Draft Motor Vehicles (Driving Licences) (Amendment) (No. 5) Regulations 2021 Debate

Full Debate: Read Full Debate
Department: Department for Transport
Monday 13th December 2021

(2 years, 4 months ago)

General Committees
Read Full debate Read Hansard Text Read Debate Ministerial Extracts
Karin Smyth Portrait Karin Smyth (Bristol South) (Lab)
- Hansard - -

I rise to speak on behalf of my constituents, but also as chair of the all-party towing and trailer safety group. I put on record my strong opposition to the regulations on the Floor of the House on 8 November. Since then, the Government have created such chaos, through the announcement in September of this measure, which has still not been brought into law, that I have frankly become less assured, and more concerned, as the weeks have gone on. We are now unleashing thousands of untrained, unsafe and unqualified drivers of trailers on to our roads. It really does beggar belief that we are still doing this.

My hon. Friend the Member for Ilford South mentioned the answers Baroness Vere of Norbiton gave to questions tabled by the noble Baroness Randerson and Lord Bassam. I do not know if you have seen answers like this, Mr Dowd, in your time in the House, but the answers we have had to questions asking the Government

“what data they hold on the safety impact of the B+E car and trailer test; and what criteria they will use to review the impact on safety of the Motor Vehicles (Driving Licences) (Amendment) (No. 5) Regulations 2021 after three years”

beggar belief. The answer states:

“There is not currently any statistical evidence to categorically say that competence and skills will worsen if drivers do not take a statutory test to tow a trailer.”

In that case, frankly, I do not know why we are taking a driving test at all. Baroness Vere goes on to say:

“Road safety has significantly improved over recent decades for several reasons”—

we do not dispute that—

“and it is therefore difficult to identify how much the car trailer test…has made a difference since it was introduced in 1997…The number of trailer accidents is low, with the proportion of accidents of cars/vans towing a trailer compared to all car/van accidents, as roughly 0.45% in 2019.”

Over the past four years, the all-party parliamentary group on trailer and towing safety has worked steadfastly with the Department for Transport to gather data and information. The problem with further improving safety is that there has not been any more data and information.

Baroness Vere goes on to say:

“In respect of the demographics of the drivers towing trailers, our statistics show that individuals generally only start getting their car and trailer licence (Category B+E licences) from their late 30s and 40s onwards”.

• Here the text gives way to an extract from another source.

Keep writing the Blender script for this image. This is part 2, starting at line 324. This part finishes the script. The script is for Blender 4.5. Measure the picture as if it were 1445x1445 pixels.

If this is such a crisis, what is stopping drivers in their 20s from driving these trailers without a test? I have the support of the Association of British Insurers and of the Road Haulage Association, because they know that it is not safe—with all due respect to 22-year-olds—to put a 22-year-old on the roads, untested and unqualified, driving those trailers. I have spoken to very many people in their 20s, 30s, 40s and 50s, including people like me who, as the Minister has said, do not need the test. None of us thinks that we are competent to drive those trailers without training and testing. As my hon. Friend the Member for Ilford South said, we already know that 30% of people who have been trained and tested fail.

As I said in November, this move is reckless and dangerous. We know that 50% of trailers on the roads are already not compliant, as shown by the APPG’s work over the past few years, and that 30% of people fail the test. We know that the Government do not know the impact of their decisions, and that the so-called review after three years is a hollow commitment based on no data. I hope that the Minister will respond to my hon. Friend by explaining what on earth the criteria will be that are used to assess these regulations when they are reviewed in three years’ time. I will be here in three years’ time, and will hold the Government to their commitments. I promised my constituents Scott and Donna Hussey that I would do all I can to honour the memory of their son through “Tow Safe 4 Freddie”. I am grateful for the fact that the Government will continue their commitment to that campaign, but I am really quite appalled that we are back here again today, and I sincerely hope that, as a result of these regulations, we do not see the sort of reckless and unsafe driving on the roads that I fear we will.